Should we protect home-grown production?
The fiscal incentives offered in the UK to film
production are generous. In order to qualify for such tax relief a film
is scored in a test designed to see whether it qualifies as being a
British film.
You might think that it is obvious what is meant by
a ‘British film’, but it’s not as simple as that. The term encompasses a
much wider range of films than you might imagine.
A film such as Gravity qualifies as
British, despite its global, US studio credentials, because UK
post-production played a significant part in its production. In addition
to UK specific criteria the test is heavily influenced by European
Union (EU) regulation and therefore, in certain aspects, is not just
about the UK.
There is a broader cultural measure: subject matter
and lead characters can be British or any country from the EU.
Similarly a film can qualify on the basis of its language. Any EU
indigenous language including English qualifies.
Alex Hamilton is Managing Director of a film
distribution company He argues that there is a natural limit on the growth of
British film-making that is purely home grown. There are only so many
resources and so much money available:
ALEX HAMILTON: Inward investment: we always
just should assume it's something of a double-edged sword. It's great
that you can encourage inward investment into the UK from the studios,
and that there a means in which to do that, but you have to accept it
the indigenous industry, as it were, is only a thing of a certain size.
If it takes a lot of inward investment from the studios, it inevitably
constricts the space within which the indigenous industry can promote
and produce homegrown films. It's a perennial debate. The notion is that
Gravity is a British film and it qualified as a British film. Now it's a
very high end top quality studio product, which benefited from the
welcoming context for inward investment.
It actually should be that our indigenous, homegrown, film industry is supported
and made wider. Is film greater than the sum
of its economic parts? I think you'd get a lot of people would say, that
yes any industry, and film is no different from any other, is greater
than the sum of its economic parts because film has a cultural impact, a
social impact.

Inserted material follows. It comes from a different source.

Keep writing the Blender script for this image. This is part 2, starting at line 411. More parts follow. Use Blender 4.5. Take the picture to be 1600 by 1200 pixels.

It's not simply about the primacy of the economic
narrative. I think that's the double-edged sword of inward investment.
It's great that we're making Star Wars and Marvel and other big, big
movies in the UK.
It keeps a lot of people in work, generates real jobs, but we also want
to be creating the Billy Elliots, The Full Monty, the Trainspottings.
I'm trying to think of more recent examples, actually and just suddenly
struggling, but very successful British films.